Une femme aux abois accouche d’un bébé dont elle doit impérativement se débarrasser, tant sa propre vie ne tient déjà qu’à un fil. De ce point de départ, le réalisateur kazakh de Tulpan tire un film choc tourné caméra à l’épaule qui repose sur son tempo infernal et interdit au spectateur de reprendre son souffle pendant une centaine de minutes d’une intensité exceptionnelle.

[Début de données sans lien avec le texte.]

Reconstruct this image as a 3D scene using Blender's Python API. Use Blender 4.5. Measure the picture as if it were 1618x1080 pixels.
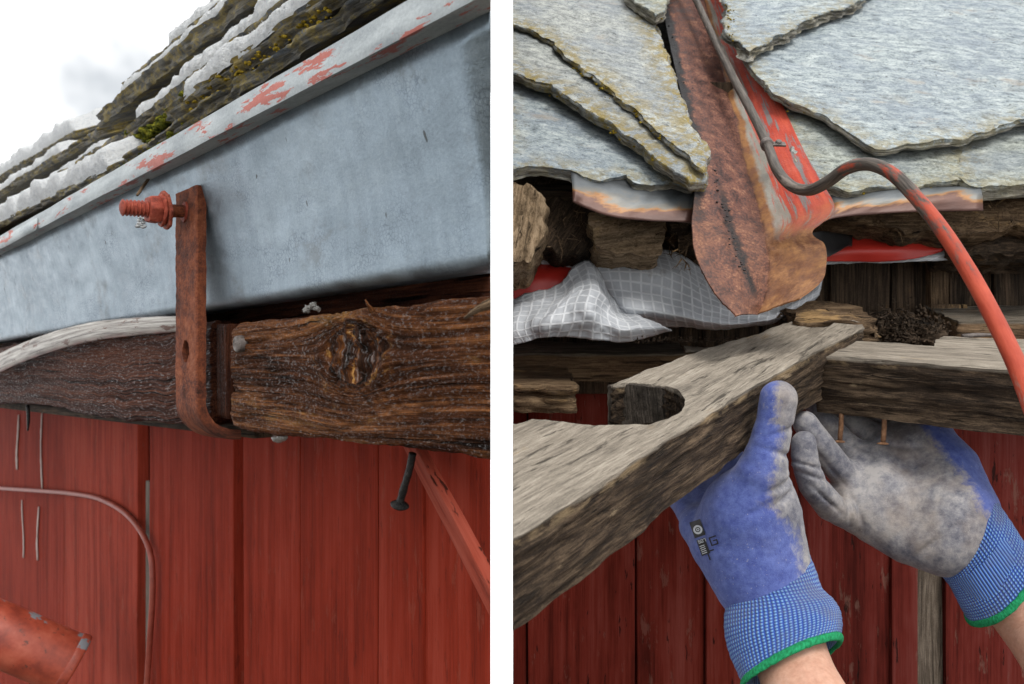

Ayka n’est pas sans évoquer Rosetta par sa façon de rester collé en permanence aux basques de son interprète principale, Samal YESLYAMOVA, justement primée à Cannes du trophée de la meilleure interprétation féminine pour ce film dont elle constitue le centre de gravité, comme avant elle Émilie DEQUENNE était celui du film des DARDENNE. À travers cette femme qui court pour survivre dans un pays où elle se trouve en situation illégale, Sergey DVORTSEVOY dénonce une Russie à deux vitesses qui maltraite ses minorités. Il souligne cette détresse en prêtant à Ayka l’un des sentiments les plus révoltants qui soient : l’abandon de son enfant par une mère prête à tout pour sauver sa peau dans une société inhumaine où certaines bourgeoises moscovites accordent davantage de valeur à la vie de leurs animaux de compagnie. Ce film s’avère glaçant au propre (il se déroule dans des conditions climatiques extrêmes) comme au figuré (aucun sentiment positif n’émerge au fil de cette descente aux enfers). Il laisse pourtant une impression durable de détresse. Comme un mal nécessaire qui témoigne toutefois d’une maîtrise incontestable.
Critique de Jean-Philippe GUERAND
Film russo-germano-polono-kazakho-chinois de Sergey DVORTSEVOY (2018), avec Samal YESLYAMOVA, Aleksandr ZLATOPOLSKIY, Zhipargul ABDILAEVA. 1h40.